In return Musharraf received $12 billion in aid from the United States after Sept. 11, 2001. Most of it was military and included some of the most advanced systems. Pakistan's military leaders, always with an eye on mighty neighbor India, said "thank you very much" and made a show of delivering a war on terror.

However, what the United States got for the hefty price tag was considerably less than advertised. Musharraf's legacy is the huge unpopularity of what is seen as an American war on terror, and the resurgence of the Taliban in the lawless tribal areas bordering Afghanistan.

The latter was significantly advanced by the 2006 truce Musharraf agreed with fundamentalist fighters after Pakistani troops understandably lost interest in being ambushed and killed in those areas.

The new, civilian government in Pakistan is being matched by a new approach from Washington, led not by the White House but from Congress. A bipartisan bill proposing $15 billion in development aid to Pakistan was sponsored by Senators Joe Biden and Richard Lugar, two foreign policy wise men, and approved by the Senate Foreign Relations Committee.

They understood that military aid did little good if Pakistan's economy was a basket case. That development was essential if the country was going to reject terrorism.

It's a lesson that the George W. Bush administration has appeared incapable of getting its mind around. From the beginning U.S. foreign policy under U.S. president has been a tangle of paradoxes and contradictions. The neoconservative visionaries advising the administration pushed the spread of democracy as the long-term key to defeating terrorism.
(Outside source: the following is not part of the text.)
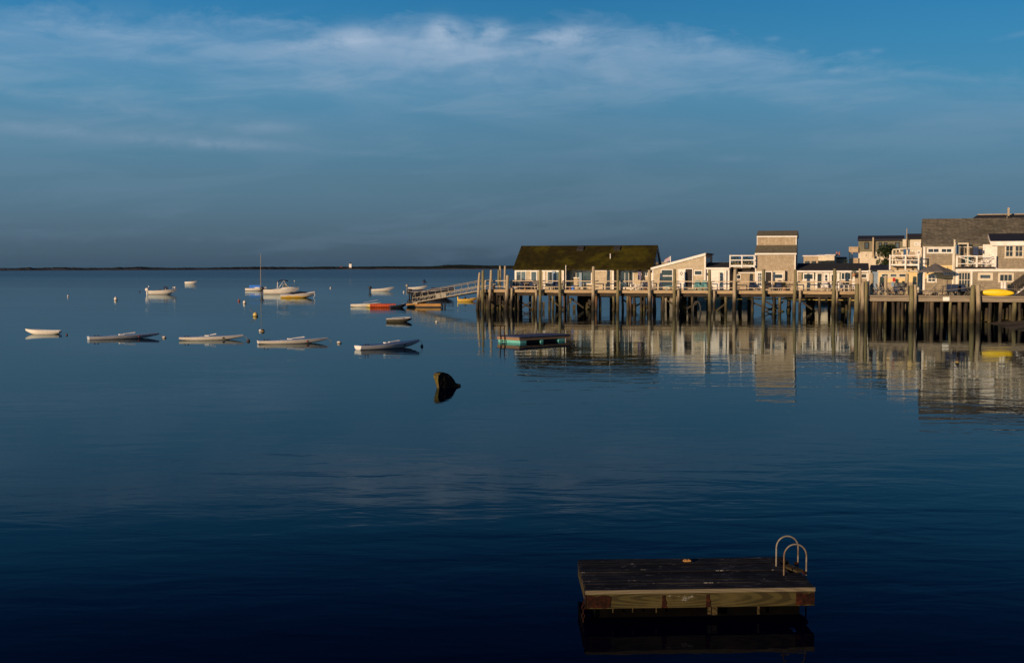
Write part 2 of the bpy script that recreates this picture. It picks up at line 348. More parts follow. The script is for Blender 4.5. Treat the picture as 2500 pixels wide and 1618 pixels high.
# ------------------------------------------------------------------ water
def water_mat():
    m = bpy.data.materials.new('water'); m.use_nodes = True; t = m.node_tree; n = N(t); t.nodes.remove(t.nodes['Principled BSDF'])
    geo = n.node('ShaderNodeNewGeometry'); P = geo.outputs['Position']; x, y, z = n.sep(P)
    # calm inside the harbour, wind-ruffled further out
    wob = n.m('MULTIPLY', n.m('SUBTRACT', n.noise(n.vm('MULTIPLY', P, (.004, .012, 0)), 1, 4, .6), .5), 420)
    far = n.smooth(n.m('ADD', y, wob), 190, 700)
    patch = n.smooth(n.noise(n.vm('MULTIPLY', P, (.012, .03, 0)), 1, 3, .6), .40, .62)
    near = n.smooth(n.m('ADD', n.m('MULTIPLY', y, -1), n.m('MULTIPLY', x, .3)), -60, -22)
    amp = n.m('ADD', n.m('ADD', .28, n.m('MULTIPLY', near, .18)), n.m('MULTIPLY', patch, 1.0))
    n1 = n.noise(n.vm('MULTIPLY', P, (.45, .95, 0)), 1, 3, .5, .4)
    n2 = n.noise(n.vm('MULTIPLY', P, (1.6, 3.6, 0)), 1, 3, .5, .3)
    n3 = n.noise(n.vm('MULTIPLY', P, (.10, .22, 0)), 1, 2, .5)
    h = n.m('ADD', n.m('MULTIPLY', n1, .0125), n.m('ADD', n.m('MULTIPLY', n2, .0018), n.m('MULTIPLY', n3, .02)))
    h = n.m('MULTIPLY', h, amp)
    bp = n.node('ShaderNodeBump'); bp.inputs['Distance'].default_value = 1.0; bp.inputs['Strength'].default_value = 1.0
    t.links.new(h, bp.inputs['Height'])
    fr = n.node('ShaderNodeFresnel'); fr.inputs['IOR'].default_value = 1.075; t.links.new(bp.outputs[0], fr.inputs['Normal'])
    # tilted wave faces of ruffled water mirror less than a calm sheet
    fac = n.m('MULTIPLY', fr.outputs[0], n.m('SUBTRACT', 1.0, n.m('MULTIPLY', far, .60)))
    gl = n.node('ShaderNodeBsdfGlossy'); gl.inputs['Color'].default_value = (.79, .925, 1, 1)
    t.links.new(n.m('ADD', n.m('MULTIPLY', far, .17), .012), gl.inputs['Roughness']); t.links.new(bp.outputs[0], gl.inputs['Normal'])
    df = n.node('ShaderNodeBsdfDiffuse'); df.inputs['Color'].default_value = (.0002, .0007, .006, 1)
    mx = n.node('ShaderNodeMixShader'); t.links.new(fac, mx.inputs[0]); t.links.new(df.outputs[0], mx.inputs[1]); t.links.new(gl.outputs[0], mx.inputs[2])
    t.links.new(mx.outputs[0], t.nodes['Material Output'].inputs[0])
    return m
wm = MB()
wm.add([(-12000, -300, 0), (12000, -300, 0), (12000, 24000, 0), (-12000, 24000, 0)], [(0, 1, 2, 3)])
tag(wm.build('water', water_mat()), kind='structure')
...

But Bush had campaigned on a platform of no more involvement in nation-building.

His response to 9/11, the overthrow of the Taliban in Afghanistan, then the invasion of the Iraq, forced him to confront issues of nation-building, but his administration was not prepared for that and failed to deliver a coherent policy.

Instead they fell back on the most obvious U.S. strength as the last superpower standing, its military might. That explained the aid policy to Pakistan, which failed to deliver on the terrorism front and complicated U.S. relations with Pakistan as a whole.

It was also at work in Georgia where the United States provided modern military equipment and training for the Georgian army. Emboldened by this support Georgia's President Saakashvili decided to try out his new army. He sent it into South Ossetia to try and integrate the breakaway province into Georgia by force, giving Russia's the excuse it was looking for to launch an invasion.

The lessons are clear. Military force is a blunt and double-edged instrument. Failure to recognize its limits can produce a self-defeating foreign policy. And a country that wants to spread democracy has to resist the temptation to back the convenient military dictator.